A Brief History Of Cuban Art
Cuban art, like Cuban cuisine and demographics, offers a cosmopolitan blend of the various cultures that have been blended together over the past five centuries of the island’s life.
The styles incorporated by Cuban artists into their work include contemporary influences from North America and Europe, traditional tribal art from Native American and African cultures, and visual styles that are unique to the Caribbean.
For much of the history of Cuba, the dominant Spanish-European styles dictated the artistic professions, with classicism reigning for painting, sculpture, and architecture. Only within the last one hundred years, have the traditions been overwritten with new styles becoming more prominent.
During The Colonial Years
From 1500 to 1900, the Spanish empire controlled Cuba and many of the islands within the Caribbean. Spanish politics ruled the day as only the wealthy landowners of the island had the money to commission portraits, landscapes, busts, or buildings. Classicism and neoclassicism as espoused by the Spanish schools of art (also known as the Rococo movement) influenced Cuban art.
Realism and romanticism were major hallmarks, with little subjectivity on the part of the individual artist’s work.
Independence and New Cuban Culture
When Cuba won its freedom from Spain in 1898, many prominent artists began to be able to challenge the status quo of the island’s cultural scene. During the first decades of self-rule, a major break from the conventional came from the Vanguardia artists, a counter-culture revolutionary cause, illustrated Cuban life through surrealism and cubism rather than the conventional workings that Cuban art schools espoused.
The dictator Gerardo Machado and control of the island by prominent American interests caused many Cuban artists to take up the revolutionary cause through their paintbrushes and chisels, portraying the poor of their nation as a means of identity rather than re-illustrating the wealthy elite as had been the trend for centuries. Vanguardia leader Eduardo Abela had studied painting in Paris and applied his schooling in primitivism (or non-Western art style) to championing the cause. One of the many major works undertaken by Abela was murals in major cities that portrayed working class persons and poor families. Such paintings became tools for politicians and journalists criticizing the Machado regime.
Painter Antonio Gattorno’s work The Siesta represents the strain of workers who had oppressive work conditions.
Revolution and Rebirth
When Cuba cast off Machado in 1959 and formed a socialist nation under control of Fidel Castro, the visual art scene lay at a crossroads. Some left the country to pursue better financial opportunities, especially since a large amount of art revenue had come from American tourists visiting Cuba.

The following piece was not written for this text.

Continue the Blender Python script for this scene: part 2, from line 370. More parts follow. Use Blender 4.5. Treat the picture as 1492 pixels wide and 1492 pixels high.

Others stayed in order to produce government-sponsored art. Some artists embraced the socialist revolution. Alberto Korda, perhaps the best-known Cuban artist of all time, was a photographer who explicitly chronicled the socialist revolutions across Latin America; his picture of Che Guevara has become the iconic image of the Marxist revolution in South America. Since the socialist party of Cuba censored art, non-revolutionary content was discouraged; not until the 1980s would artists return to making works that had no pressure from state influence.
This trend can be attributed in part to works in the 1970s and 80s that changed the tone of the dialogue on artistic freedom; a new national art school was founded in 1976 and an annual exhibition titled Volume One allowed any artist to portray their work. The Spontaneous movement developed to contrast government sponsorship, creating mediums of expression that developed organically. Spontaneous artists struggled to finance their work, however, and remained largely unknown.
Modern Cuba and Modern Art
Today, the restrictions on artistic license have been mostly lifted even as the socialist government remains the number one source of funding and employment for Cuban artists. Recurring themes in contemporary Cuban works are the attempt to keep culture alive in an era of national homogeneity and globalism.
The Grupo Bayate, an organization of Cuban “Naive” (or non-western) artists, has portrayed works of Cuban communities and traditions rarely seen by outsiders through collections in Cuba as well as North and South America. The Grupo Bayate is headed by Luis Rodriguez, whose son Luis also paints for the organization.
Father and son illustrate everyday life in Cuba from sources that have little means of exposure; paintings of sugarcane workers and Catholic religious rituals are contrasted by the few native tribes of Cuba that retain ethnic identities and practices.
New Art and New Artists
Conceptual art as a means of expressing ideas rather than subjects became a trend in Cuban painting during the 1970s and 1980s. This type of visual style requires a much greater emotional investment in a piece by the viewer, leading them to create their own conclusions rather than have the artist directly speak to the subject matter. New Artists in Cuban exhibitions like “Volume Uno” include Tomas Sanchez, whose urban graffiti paintings illustrate the subjectivity of expression.
Ana Mendieta, who has created a long legacy since her early death, created the Silueta Series of land and body sculptures that combined the physical with the human for what she called an “earth-body” experience. She would use her own body as well as that of models silhouetted in dirt, grass, fire, and rock in order to blur the lines between the world and the life upon it.
Lucy Lippard, who has written nearly two dozen books on contemporary art, blended together aesthetics with politics in her Lure of the Local series to better integrate the emotional and the intellectual.